Jak dobrać wielkość roweru / hulajnogi?

  • Nie kupujemy rowerka zgodnie z wzrostem dziecka, ale mierzymy wewnętrzną długość nogi dziecka. To da nam maksymalna wysokość siodełka w danym momencie.
  • Dziecko podczas siadania musi swobodnie sięgać piętami do podłoża. Siedząc na rowerze powinno bez trudu dotykać podłoża przednią częścią stopy.
  • Dziecko musi bez problemu skręcać kierownicą i sięgać do hamulców.
  • Podczas pedałowania kolana nie mogą zawadzać o kierownicę.
  • Nie kupujemy rowerka na wyrost, bo niedopasowany sprzęt zniechęci dziecko.
  • Najlepiej wybierzmy hulajnogę z teleskopową rączką, wówczas wydłużymy ją, gdy dziecko podrośnie i starczy nam na dłużej. Stojąc na podeście, kierownica hulajnogi powinna sięgać mniej więcej powyżej bioder, a poniżej pępka.

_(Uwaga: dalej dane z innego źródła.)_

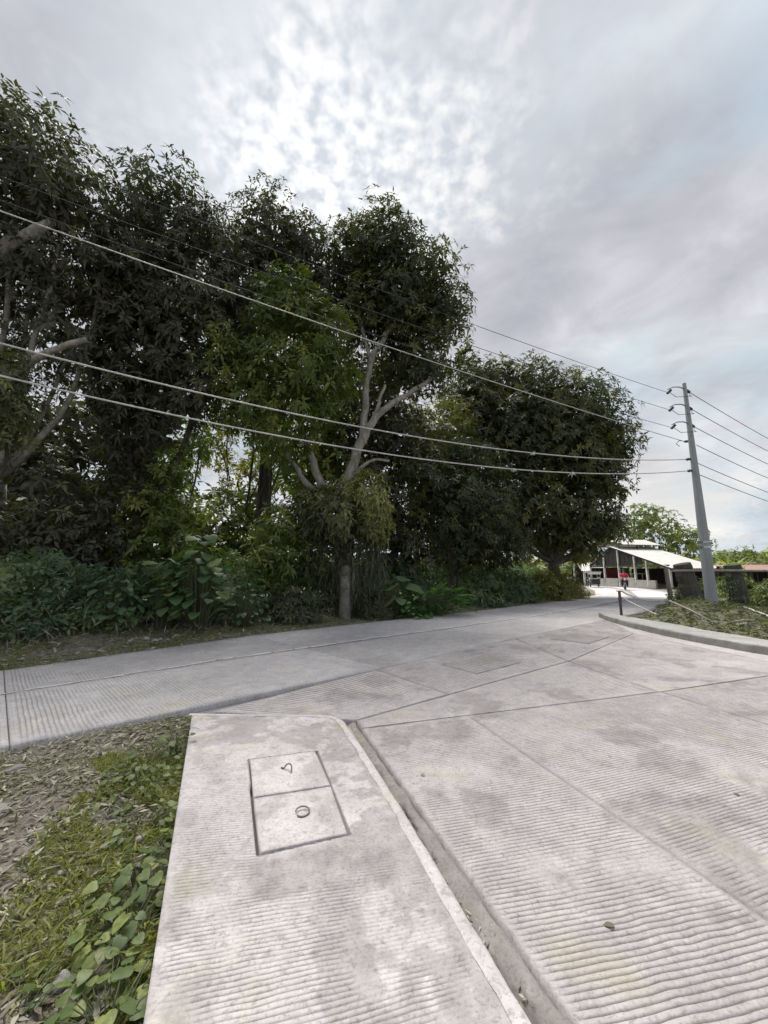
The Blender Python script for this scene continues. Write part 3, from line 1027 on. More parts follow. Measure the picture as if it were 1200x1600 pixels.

Jak zapewnić bezpieczeństwo na rowerze i hulajnodze?

Kask to podstawa, zakładamy go każdemu dziecku od razu, dopiero potem może ruszać. Wybór kasków jest ogromny. Chronią głowę i są leciutkie. Ważne, aby wcześniej wyregulować paski, dopasowując do głowy dziecka.

A tak zwany prowadnik „popychacz” przykręcony do rowerka – jak się go mocuje, czy do każdego typu rowerka pasuje? Lepszy prowadnik czy lepsze kółka pomocnicze?

Popychacz pozwala rodzicowi eskortować malucha. Jednak, jeśli maluch nauczy się jeździć na rowerku biegowym, opanuje balansowanie ciałem, to ani asekurujący kij, ani kółeczka boczne nie będą potrzebne. Maluch wsiądzie na rowerek z pedałami, odruchowo odepchnie się nogami, zacznie pedałować i pojedzie samodzielnie. Taki wariant jest najlepszy.